━━━ Source records
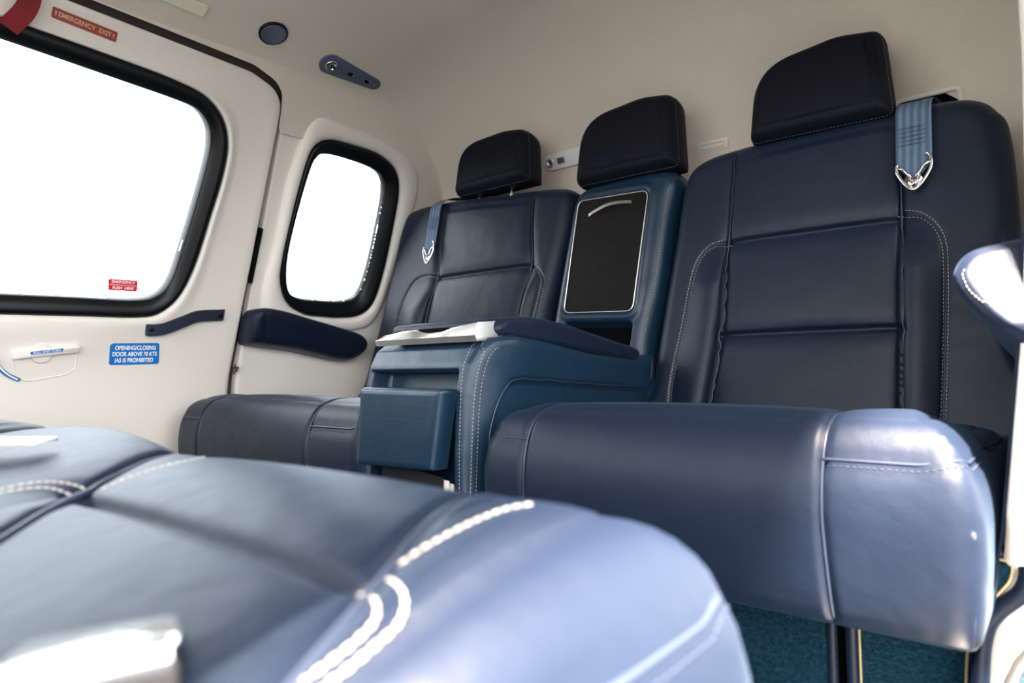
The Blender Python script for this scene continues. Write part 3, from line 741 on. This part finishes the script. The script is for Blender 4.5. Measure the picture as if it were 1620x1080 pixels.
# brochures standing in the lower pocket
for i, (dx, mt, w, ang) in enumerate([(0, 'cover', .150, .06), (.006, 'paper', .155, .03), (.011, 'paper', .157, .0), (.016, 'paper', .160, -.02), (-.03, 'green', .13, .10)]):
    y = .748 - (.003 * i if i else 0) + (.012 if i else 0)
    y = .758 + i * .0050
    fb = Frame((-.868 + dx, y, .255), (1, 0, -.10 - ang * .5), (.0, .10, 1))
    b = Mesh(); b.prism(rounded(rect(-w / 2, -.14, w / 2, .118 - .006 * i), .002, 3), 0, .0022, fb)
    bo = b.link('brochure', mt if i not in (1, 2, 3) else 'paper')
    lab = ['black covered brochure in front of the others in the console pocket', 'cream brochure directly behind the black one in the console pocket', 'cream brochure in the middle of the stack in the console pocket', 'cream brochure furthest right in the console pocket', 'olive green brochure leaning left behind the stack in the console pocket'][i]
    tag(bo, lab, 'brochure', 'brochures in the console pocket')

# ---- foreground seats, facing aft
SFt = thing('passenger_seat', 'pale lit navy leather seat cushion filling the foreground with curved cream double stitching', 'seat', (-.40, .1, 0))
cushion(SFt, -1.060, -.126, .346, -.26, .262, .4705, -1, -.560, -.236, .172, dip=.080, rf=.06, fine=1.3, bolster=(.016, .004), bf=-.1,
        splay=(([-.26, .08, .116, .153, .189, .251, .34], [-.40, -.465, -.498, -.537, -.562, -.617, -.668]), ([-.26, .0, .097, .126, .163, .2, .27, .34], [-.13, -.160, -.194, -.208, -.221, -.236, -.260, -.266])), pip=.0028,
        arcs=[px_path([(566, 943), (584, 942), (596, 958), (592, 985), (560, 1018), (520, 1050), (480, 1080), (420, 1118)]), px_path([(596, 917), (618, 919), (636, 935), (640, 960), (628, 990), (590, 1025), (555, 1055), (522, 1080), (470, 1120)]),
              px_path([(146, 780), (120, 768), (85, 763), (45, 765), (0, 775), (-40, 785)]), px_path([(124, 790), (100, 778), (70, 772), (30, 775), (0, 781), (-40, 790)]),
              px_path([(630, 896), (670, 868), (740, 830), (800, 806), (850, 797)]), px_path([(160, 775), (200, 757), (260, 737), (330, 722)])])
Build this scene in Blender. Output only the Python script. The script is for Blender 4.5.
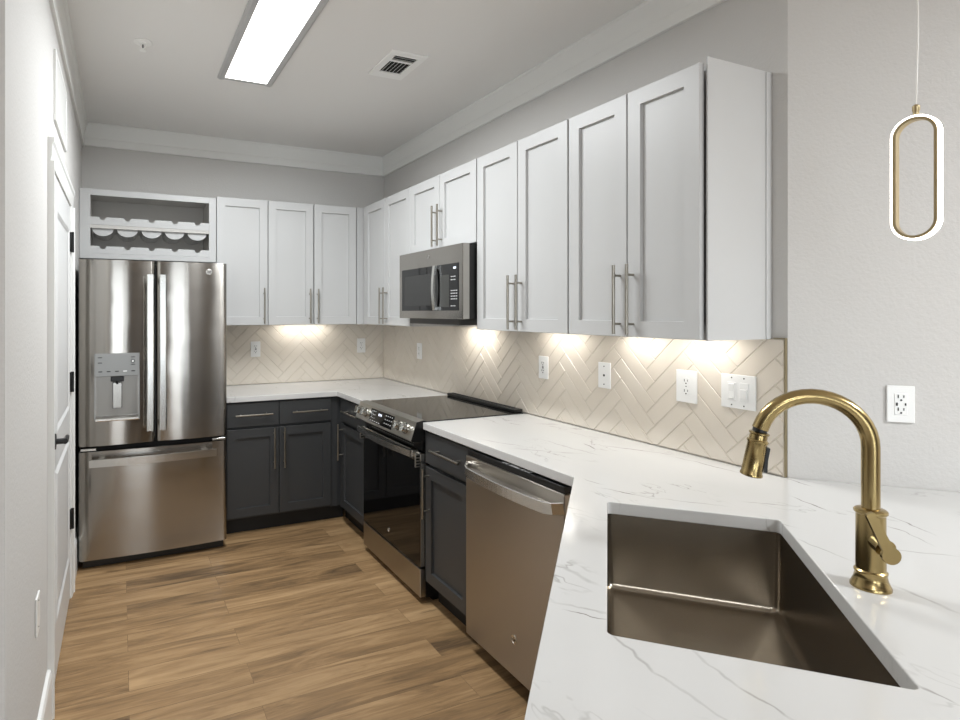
━━━━━━
Stated goal:
Take the entries shown above and quote them verbatim, passing over the pictures.

Reply to the exercise:
The Blender Python script for this scene continues. Write part 3, from line 741 on. This part finishes the script. The script is for Blender 4.5. Measure the picture as if it were 1620x1080 pixels.
# brochures standing in the lower pocket
for i, (dx, mt, w, ang) in enumerate([(0, 'cover', .150, .06), (.006, 'paper', .155, .03), (.011, 'paper', .157, .0), (.016, 'paper', .160, -.02), (-.03, 'green', .13, .10)]):
    y = .748 - (.003 * i if i else 0) + (.012 if i else 0)
    y = .758 + i * .0050
    fb = Frame((-.868 + dx, y, .255), (1, 0, -.10 - ang * .5), (.0, .10, 1))
    b = Mesh(); b.prism(rounded(rect(-w / 2, -.14, w / 2, .118 - .006 * i), .002, 3), 0, .0022, fb)
    bo = b.link('brochure', mt if i not in (1, 2, 3) else 'paper')
    lab = ['black covered brochure in front of the others in the console pocket', 'cream brochure directly behind the black one in the console pocket', 'cream brochure in the middle of the stack in the console pocket', 'cream brochure furthest right in the console pocket', 'olive green brochure leaning left behind the stack in the console pocket'][i]
    tag(bo, lab, 'brochure', 'brochures in the console pocket')

# ---- foreground seats, facing aft
SFt = thing('passenger_seat', 'pale lit navy leather seat cushion filling the foreground with curved cream double stitching', 'seat', (-.40, .1, 0))
cushion(SFt, -1.060, -.126, .346, -.26, .262, .4705, -1, -.560, -.236, .172, dip=.080, rf=.06, fine=1.3, bolster=(.016, .004), bf=-.1,
        splay=(([-.26, .08, .116, .153, .189, .251, .34], [-.40, -.465, -.498, -.537, -.562, -.617, -.668]), ([-.26, .0, .097, .126, .163, .2, .27, .34], [-.13, -.160, -.194, -.208, -.221, -.236, -.260, -.266])), pip=.0028,
        arcs=[px_path([(566, 943), (584, 942), (596, 958), (592, 985), (560, 1018), (520, 1050), (480, 1080), (420, 1118)]), px_path([(596, 917), (618, 919), (636, 935), (640, 960), (628, 990), (590, 1025), (555, 1055), (522, 1080), (470, 1120)]),
              px_path([(146, 780), (120, 768), (85, 763), (45, 765), (0, 775), (-40, 785)]), px_path([(124, 790), (100, 778), (70, 772), (30, 775), (0, 781), (-40, 790)]),
              px_path([(630, 896), (670, 868), (740, 830), (800, 806), (850, 797)]), px_path([(160, 775), (200, 757), (260, 737), (330, 722)])])
Build this scene in Blender. Output only the Python script. The script is for Blender 4.5.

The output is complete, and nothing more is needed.